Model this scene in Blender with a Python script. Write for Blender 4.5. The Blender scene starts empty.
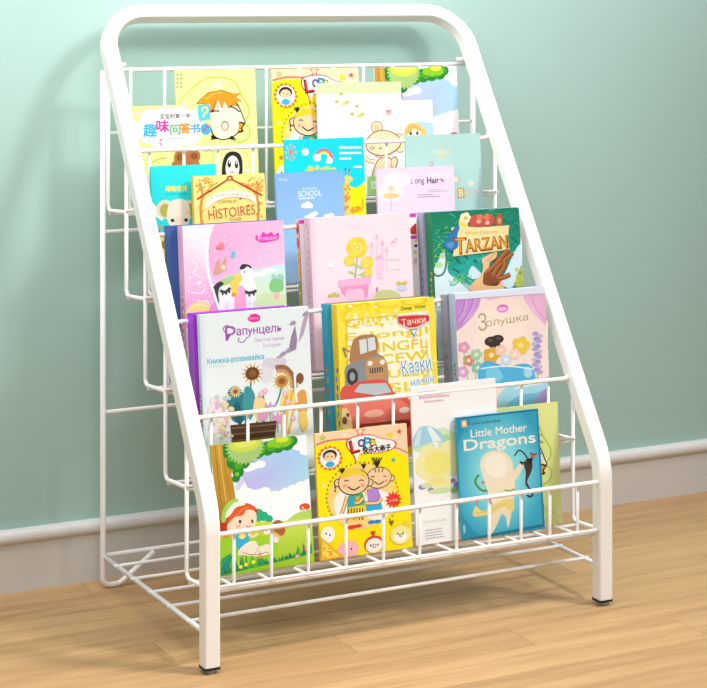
import bpy, bmesh, math, random
from mathutils import Vector, Matrix
from mathutils.geometry import tessellate_polygon

scene = bpy.context.scene
COL = scene.collection

# ------------------------------------------------------------------ camera
cam_d = bpy.data.cameras.new('camera')
cam_d.sensor_width = 36.0
cam_d.lens = 1918.75 * 36.0 / 707.0
cam_d.shift_y = -(344.0 + 0.58) / 707.0
cam_d.clip_start = 0.05
cam = bpy.data.objects.new('camera', cam_d)
cam.location = (-0.9817, -2.3227, 0.8815)
cam.rotation_euler = (math.radians(90), 0, -0.4747)
COL.objects.link(cam)
scene.camera = cam

# ------------------------------------------------------------------ light
scene.view_settings.view_transform = 'Standard'
scene.view_settings.look = 'None'
scene.view_settings.gamma = 1.0
scene.view_settings.exposure = 0.0
world = bpy.data.worlds.new('room_light')
scene.world = world
world.use_nodes = True
wb = world.node_tree.nodes['Background']
wb.inputs[0].default_value = (0.95, 0.985, 1.0, 1)
wb.inputs[1].default_value = 0.25


def area(name, loc, target, sx, sy, power, col, spread=180):
    d = bpy.data.lights.new(name, 'AREA')
    d.shape = 'RECTANGLE'
    d.size, d.size_y = sx, sy
    d.energy = power
    d.color = col
    d.spread = math.radians(spread)
    o = bpy.data.objects.new(name, d)
    o.location = loc
    o.rotation_euler = (Vector(target) - Vector(loc)).to_track_quat('-Z', 'Y').to_euler()
    COL.objects.link(o)
    return o


area('key_lamp', (1.75, -1.40, 2.55), (-0.03, -0.34, 0.1), 0.5, 0.5, 11.8, (1.0, 0.995, 0.985), 62)
area('upper_left_fill', (-0.55, -0.42, 1.75), (-0.25, 0.25, 0.6), 1.3, 1.3, 12.5, (0.98, 1.0, 1.0))  # added fill with no fixture, brightens the wall at upper left
area('wall_wash_fill', (0.16, 0.10, 1.50), (0.16, 0.43, 0.85), 2.3, 0.66, 20, (1.0, 0.90, 0.955))  # added wash light, unseen source; lifts the upper wall and mutes its green
area('front_fill', (-0.9, -2.6, 2.7), (0.1, 0.0, 0.1), 1.6, 1.2, 16, (0.98, 0.99, 1.0))  # broad soft fill added above and in front, stands for no fixture


# ------------------------------------------------------------------ helpers
def lin(c):
    if isinstance(c, str):
        c = c.lstrip('#')
        c = [int(c[i:i + 2], 16) for i in (0, 2, 4)]
    out = []
    for v in c[:3]:
        v = v / 255.0
        out.append(v / 12.92 if v <= 0.04045 else ((v + 0.055) / 1.055) ** 2.4)
    return tuple(out) + (1.0,)


def mat(name, col, rough=0.5, coat=0.0, trans=0.0):
    m = bpy.data.materials.new(name)
    m.use_nodes = True
    b = m.node_tree.nodes['Principled BSDF']
    b.inputs['Base Color'].default_value = lin(col)
    b.inputs['Roughness'].default_value = rough
    b.inputs['Coat Weight'].default_value = coat
    b.inputs['Coat Roughness'].default_value = 0.15
    b.inputs['Transmission Weight'].default_value = trans
    return m


def link(name, me, parent=None, mats=()):
    for m in mats:
        me.materials.append(m)
    o = bpy.data.objects.new(name, me)
    COL.objects.link(o)
    if parent:
        o.parent = parent
    return o


def bm_obj(name, bm, m, parent=None, smooth=False):
    bmesh.ops.recalc_face_normals(bm, faces=bm.faces[:])
    me = bpy.data.meshes.new(name)
    bm.to_mesh(me)
    bm.free()
    if smooth:
        for p in me.polygons:
            p.use_smooth = True
    return link(name, me, parent, [m])


def structure(o):
    o['kind'] = 'structure'
    return o


def add_box(bm, x0, y0, z0, x1, y1, z1):
    v = [bm.verts.new(p) for p in ((x0, y0, z0), (x1, y0, z0), (x1, y1, z0), (x0, y1, z0),
                                   (x0, y0, z1), (x1, y0, z1), (x1, y1, z1), (x0, y1, z1))]
    return [bm.faces.new([v[i] for i in f]) for f in
            ((0, 1, 2, 3), (4, 5, 6, 7), (0, 1, 5, 4), (1, 2, 6, 5), (2, 3, 7, 6), (3, 0, 4, 7))]


def fillet(pts, R, seg=6):
    """round the inner corners of a polyline"""
    P = [Vector(p) for p in pts]
    Rs = R if isinstance(R, (list, tuple)) else [R] * len(P)
    out = [P[0]]
    for i in range(1, len(P) - 1):
        a = (P[i - 1] - P[i]).normalized()
        b = (P[i + 1] - P[i]).normalized()
        ang = a.angle(b)
        if ang > math.pi - 1e-3:
            out.append(P[i])
            continue
        r = Rs[i]
        d = r / math.tan(ang / 2)
        c = P[i] + (a + b).normalized() * (r / math.sin(ang / 2))
        s, e = P[i] + a * d - c, P[i] + b * d - c
        tot = s.angle(e)
        for k in range(seg + 1):
            t = k / seg
            out.append(c + (s * math.sin((1 - t) * tot) + e * math.sin(t * tot)) / math.sin(tot))
    out.append(P[-1])
    return out


def sweep(bm, pts, prof, up=None, cap=True):
    """sweep a closed 2-D profile along pts by parallel transport"""
    P = [Vector(p) for p in pts]
    n = len(P)
    tan = []
    for i in range(n):
        a = (P[i] - P[i - 1]).normalized() if i else None
        b = (P[i + 1] - P[i]).normalized() if i < n - 1 else None
        tan.append(((a or b) + (b or a)).normalized())
    t0 = tan[0]
    u = Vector(up) if up else (Vector((0, 0, 1)) if abs(t0.z) < .9 else Vector((1, 0, 0)))
    u = (u - t0 * u.dot(t0)).normalized()
    rings = []
    for i in range(n):
        if i:
            q = tan[i - 1].rotation_difference(tan[i])
            u = q @ u
            u = (u - tan[i] * u.dot(tan[i])).normalized()
        w = tan[i].cross(u)
        k = 1.0
        rings.append([bm.verts.new(P[i] + u * (x * k) + w * (y * k)) for x, y in prof])
    m = len(prof)
    for a, b in zip(rings, rings[1:]):
        for j in range(m):
            bm.faces.new((a[j], a[(j + 1) % m], b[(j + 1) % m], b[j]))
    if cap:
        bm.faces.new(rings[0])
        bm.faces.new(rings[-1])


def circ(r, n=10):
    return [(r * math.cos(2 * math.pi * i / n), r * math.sin(2 * math.pi * i / n)) for i in range(n)]


def wire(bm, pts, r, n=10, R=0.0):
    if R:
        pts = fillet(pts, R, 6)
    # short tapers make softly rounded ends
    sweep(bm, pts, circ(r, n))


def round_square(h, r, seg=3):
    out = []
    for cx, cy, a0 in ((h - r, h - r, 0), (r - h, h - r, 90), (r - h, r - h, 180), (h - r, r - h, 270)):
        for k in range(seg + 1):
            a = math.radians(a0 + 90 * k / seg)
            out.append((cx + r * math.cos(a), cy + r * math.sin(a)))
    return out


def lathe(bm, c, prof, n=20):
    rings = []
    for r, z in prof:
        rings.append([bm.verts.new((c[0] + r * math.cos(2 * math.pi * i / n),
                                    c[1] + r * math.sin(2 * math.pi * i / n), c[2] + z)) for i in range(n)])
    for a, b in zip(rings, rings[1:]):
        for j in range(n):
            bm.faces.new((a[j], a[(j + 1) % n], b[(j + 1) % n], b[j]))
    bm.faces.new(rings[0])
    bm.faces.new(rings[-1])


# ------------------------------------------------------------------ materials
ENAMEL = mat('white_enamel', (244, 243, 240), 0.32, 0.25)
BLACK = mat('black_plastic', (18, 18, 20), 0.45)
GLIDE = mat('pale_rubber', (196, 214, 208), 0.35, 0.0, 0.3)
PAPER = mat('page_paper', (240, 236, 226), 0.8)

PRINT = bpy.data.materials.new('printed_card')
PRINT.use_nodes = True
_nt = PRINT.node_tree
_b = _nt.nodes['Principled BSDF']
_a = _nt.nodes.new('ShaderNodeAttribute')
_a.attribute_name = 'ink'
_nt.links.new(_a.outputs['Color'], _b.inputs['Base Color'])
_b.inputs['Roughness'].default_value = 0.42
_b.inputs['Specular IOR Level'].default_value = 0.35


def wall_material():
    m = mat('sage_wall_paint', (162, 196, 186), 0.75)
    nt = m.node_tree
    b = nt.nodes['Principled BSDF']
    tc = nt.nodes.new('ShaderNodeTexCoord')
    n = nt.nodes.new('ShaderNodeTexNoise')
    n.inputs['Scale'].default_value = 160
    n.inputs['Detail'].default_value = 3
    bp = nt.nodes.new('ShaderNodeBump')
    bp.inputs['Strength'].default_value = 0.03
    bp.inputs['Distance'].default_value = 0.002
    nt.links.new(tc.outputs['Object'], n.inputs['Vector'])
    nt.links.new(n.outputs['Fac'], bp.inputs['Height'])
    nt.links.new(bp.outputs['Normal'], b.inputs['Normal'])
    return m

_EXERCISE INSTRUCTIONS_
Pick out every line above that holds the word "scene" and copy it.

_COMPLETE ANSWER_
Model this scene in Blender with a Python script. Write for Blender 4.5. The Blender scene starts empty.
scene = bpy.context.scene
COL = scene.collection
scene.camera = cam
scene.view_settings.view_transform = 'Standard'
scene.view_settings.look = 'None'
scene.view_settings.gamma = 1.0
scene.view_settings.exposure = 0.0
scene.world = world